The protection of insurance policyholders will be a priority for the new Prudential Regulation Authority (PRA), it has been announced.

The PRA will take over the supervision of financial institutions from the Financial Services Authority (FSA) by the end of 2012.

The Bank of England and the FSA say under the new regime, insurers will still be allowed to fail if insolvent.

But the PRA will aim be to minimise the impact on the financial system.

"The PRA's role will be to ensure there is a reasonably high probability that an insurer is able to meet claims from, and material obligations to, policyholders as they fall due," the Bank and the FSA said.

"And to make sure that where an insurer is unable to meet such claims and obligations, the adverse consequences for policyholders are minimised by ensuring that the insurer fails in an orderly manner."

The new authority will regulate 1,094 insurers in the UK as well as the country's banks.

New regime

The PRA will be report to the new Financial Policy Committee of the Bank of England, whose job will be to ensure the stability of the UK's financial system.

Last month Hector Sants, the incoming head of the PRA and the current boss of the FSA, warned that banks in the UK would be much more strictly regulated than they had been before.

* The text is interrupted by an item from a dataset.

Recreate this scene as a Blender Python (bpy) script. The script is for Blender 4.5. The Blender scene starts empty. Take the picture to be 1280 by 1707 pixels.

Insurers in the UK have already been under the close scrutiny of regulators for most of the past decade and were largely undamaged by the financial and banking crisis of 2007-08.

All firms under the new regime will be subjected to the same "base line" level of supervision and regulation to ensure they have enough money and sufficient reserves to meet claims and pay out on investment policies.

"While insurers are not systemic in the same way as banks, their behaviour or failure nevertheless has the potential to pose risk to the stability of the financial system," the Bank and the FSA said.

"When insurance is combined with banking in a single group (as is the case for many of the largest UK banks) that may give rise to system-wide risk if the failure of the insurer threatens the financial condition of the bank," the regulators added.

Powers

The PRA will not wait for disaster to strike before acting.

It says it will use its powers to interfere directly in the management of a firm if it thinks this is needed to stop an insurer's finances deteriorating and putting the business at risk.

As well as directing management action, the PRA will be able to restrict a firm's ability to operate, impose fines or even go to court to prosecute a firm or individual who refuses to stop acting in a risky manner.

The regulators also said they would not tolerate attempts by insurers to pull the wool over their eyes.

"The PRA will expect the firms it regulates not to engage in 'creative' compliance with its rules and policies and not to engage in regulatory arbitrage designed to mask the riskiness of their activities or financial exposures," the Bank and FSA said.

The PRA will pay most attention to the biggest insurers, whose failure would pose the greatest threat of disrupting the UK financial system, to try to make sure they do not take disastrous risks.

Among them are Aviva, Legal & General, Prudential, Old Mutual, Standard Life, Lloyds banking group, as well as Lloyds of London.